## Goal
Your task is to output the data exactly as it stands.

# start of Data section

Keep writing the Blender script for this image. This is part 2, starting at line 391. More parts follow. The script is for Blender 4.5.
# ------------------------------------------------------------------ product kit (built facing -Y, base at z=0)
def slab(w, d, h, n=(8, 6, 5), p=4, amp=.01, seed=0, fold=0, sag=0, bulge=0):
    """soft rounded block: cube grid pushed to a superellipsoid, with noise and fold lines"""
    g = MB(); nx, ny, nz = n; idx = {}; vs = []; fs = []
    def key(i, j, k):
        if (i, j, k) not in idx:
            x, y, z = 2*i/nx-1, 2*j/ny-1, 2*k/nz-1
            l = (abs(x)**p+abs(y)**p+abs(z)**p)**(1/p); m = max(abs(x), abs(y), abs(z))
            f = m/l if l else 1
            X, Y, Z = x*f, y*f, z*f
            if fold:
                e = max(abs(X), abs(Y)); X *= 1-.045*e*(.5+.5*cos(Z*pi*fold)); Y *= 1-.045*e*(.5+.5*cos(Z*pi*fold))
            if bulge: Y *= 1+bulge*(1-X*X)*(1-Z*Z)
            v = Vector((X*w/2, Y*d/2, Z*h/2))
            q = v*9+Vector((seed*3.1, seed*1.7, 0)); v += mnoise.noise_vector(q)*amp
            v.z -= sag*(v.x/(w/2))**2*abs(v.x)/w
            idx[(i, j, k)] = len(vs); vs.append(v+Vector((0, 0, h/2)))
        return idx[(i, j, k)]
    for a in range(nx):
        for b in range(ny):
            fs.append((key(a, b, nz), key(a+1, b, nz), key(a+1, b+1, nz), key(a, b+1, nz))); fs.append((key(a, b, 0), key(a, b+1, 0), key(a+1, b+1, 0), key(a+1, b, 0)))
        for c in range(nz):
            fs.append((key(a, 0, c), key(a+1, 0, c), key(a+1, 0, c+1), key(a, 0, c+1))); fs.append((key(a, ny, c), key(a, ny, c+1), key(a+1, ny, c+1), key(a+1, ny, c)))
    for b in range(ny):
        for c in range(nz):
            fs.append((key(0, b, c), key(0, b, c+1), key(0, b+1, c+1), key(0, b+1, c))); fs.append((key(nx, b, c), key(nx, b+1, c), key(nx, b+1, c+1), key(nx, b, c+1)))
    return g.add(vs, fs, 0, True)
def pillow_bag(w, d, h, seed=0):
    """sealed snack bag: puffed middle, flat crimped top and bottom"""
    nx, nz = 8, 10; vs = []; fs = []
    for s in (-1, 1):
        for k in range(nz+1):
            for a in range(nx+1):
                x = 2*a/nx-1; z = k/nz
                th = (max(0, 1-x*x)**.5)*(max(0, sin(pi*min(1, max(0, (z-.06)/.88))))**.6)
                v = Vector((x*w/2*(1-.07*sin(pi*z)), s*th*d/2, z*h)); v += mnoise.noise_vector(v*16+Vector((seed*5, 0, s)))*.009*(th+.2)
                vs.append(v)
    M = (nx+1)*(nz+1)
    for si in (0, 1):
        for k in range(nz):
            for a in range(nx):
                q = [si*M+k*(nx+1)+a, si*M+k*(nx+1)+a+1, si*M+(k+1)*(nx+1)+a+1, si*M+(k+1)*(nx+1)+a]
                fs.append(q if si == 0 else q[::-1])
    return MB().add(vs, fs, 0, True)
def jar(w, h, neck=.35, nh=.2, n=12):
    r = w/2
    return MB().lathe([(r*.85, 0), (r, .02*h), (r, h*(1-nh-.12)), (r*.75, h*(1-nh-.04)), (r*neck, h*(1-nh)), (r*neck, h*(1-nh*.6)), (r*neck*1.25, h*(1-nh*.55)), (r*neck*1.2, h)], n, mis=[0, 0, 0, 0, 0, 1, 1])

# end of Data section

## Result
Keep writing the Blender script for this image. This is part 2, starting at line 391. More parts follow. The script is for Blender 4.5.
# ------------------------------------------------------------------ product kit (built facing -Y, base at z=0)
def slab(w, d, h, n=(8, 6, 5), p=4, amp=.01, seed=0, fold=0, sag=0, bulge=0):
    """soft rounded block: cube grid pushed to a superellipsoid, with noise and fold lines"""
    g = MB(); nx, ny, nz = n; idx = {}; vs = []; fs = []
    def key(i, j, k):
        if (i, j, k) not in idx:
            x, y, z = 2*i/nx-1, 2*j/ny-1, 2*k/nz-1
            l = (abs(x)**p+abs(y)**p+abs(z)**p)**(1/p); m = max(abs(x), abs(y), abs(z))
            f = m/l if l else 1
            X, Y, Z = x*f, y*f, z*f
            if fold:
                e = max(abs(X), abs(Y)); X *= 1-.045*e*(.5+.5*cos(Z*pi*fold)); Y *= 1-.045*e*(.5+.5*cos(Z*pi*fold))
            if bulge: Y *= 1+bulge*(1-X*X)*(1-Z*Z)
            v = Vector((X*w/2, Y*d/2, Z*h/2))
            q = v*9+Vector((seed*3.1, seed*1.7, 0)); v += mnoise.noise_vector(q)*amp
            v.z -= sag*(v.x/(w/2))**2*abs(v.x)/w
            idx[(i, j, k)] = len(vs); vs.append(v+Vector((0, 0, h/2)))
        return idx[(i, j, k)]
    for a in range(nx):
        for b in range(ny):
            fs.append((key(a, b, nz), key(a+1, b, nz), key(a+1, b+1, nz), key(a, b+1, nz))); fs.append((key(a, b, 0), key(a, b+1, 0), key(a+1, b+1, 0), key(a+1, b, 0)))
        for c in range(nz):
            fs.append((key(a, 0, c), key(a+1, 0, c), key(a+1, 0, c+1), key(a, 0, c+1))); fs.append((key(a, ny, c), key(a, ny, c+1), key(a+1, ny, c+1), key(a+1, ny, c)))
    for b in range(ny):
        for c in range(nz):
            fs.append((key(0, b, c), key(0, b, c+1), key(0, b+1, c+1), key(0, b+1, c))); fs.append((key(nx, b, c), key(nx, b+1, c), key(nx, b+1, c+1), key(nx, b, c+1)))
    return g.add(vs, fs, 0, True)
def pillow_bag(w, d, h, seed=0):
    """sealed snack bag: puffed middle, flat crimped top and bottom"""
    nx, nz = 8, 10; vs = []; fs = []
    for s in (-1, 1):
        for k in range(nz+1):
            for a in range(nx+1):
                x = 2*a/nx-1; z = k/nz
                th = (max(0, 1-x*x)**.5)*(max(0, sin(pi*min(1, max(0, (z-.06)/.88))))**.6)
                v = Vector((x*w/2*(1-.07*sin(pi*z)), s*th*d/2, z*h)); v += mnoise.noise_vector(v*16+Vector((seed*5, 0, s)))*.009*(th+.2)
                vs.append(v)
    M = (nx+1)*(nz+1)
    for si in (0, 1):
        for k in range(nz):
            for a in range(nx):
                q = [si*M+k*(nx+1)+a, si*M+k*(nx+1)+a+1, si*M+(k+1)*(nx+1)+a+1, si*M+(k+1)*(nx+1)+a]
                fs.append(q if si == 0 else q[::-1])
    return MB().add(vs, fs, 0, True)
def jar(w, h, neck=.35, nh=.2, n=12):
    r = w/2
    return MB().lathe([(r*.85, 0), (r, .02*h), (r, h*(1-nh-.12)), (r*.75, h*(1-nh-.04)), (r*neck, h*(1-nh)), (r*neck, h*(1-nh*.6)), (r*neck*1.25, h*(1-nh*.55)), (r*neck*1.2, h)], n, mis=[0, 0, 0, 0, 0, 1, 1])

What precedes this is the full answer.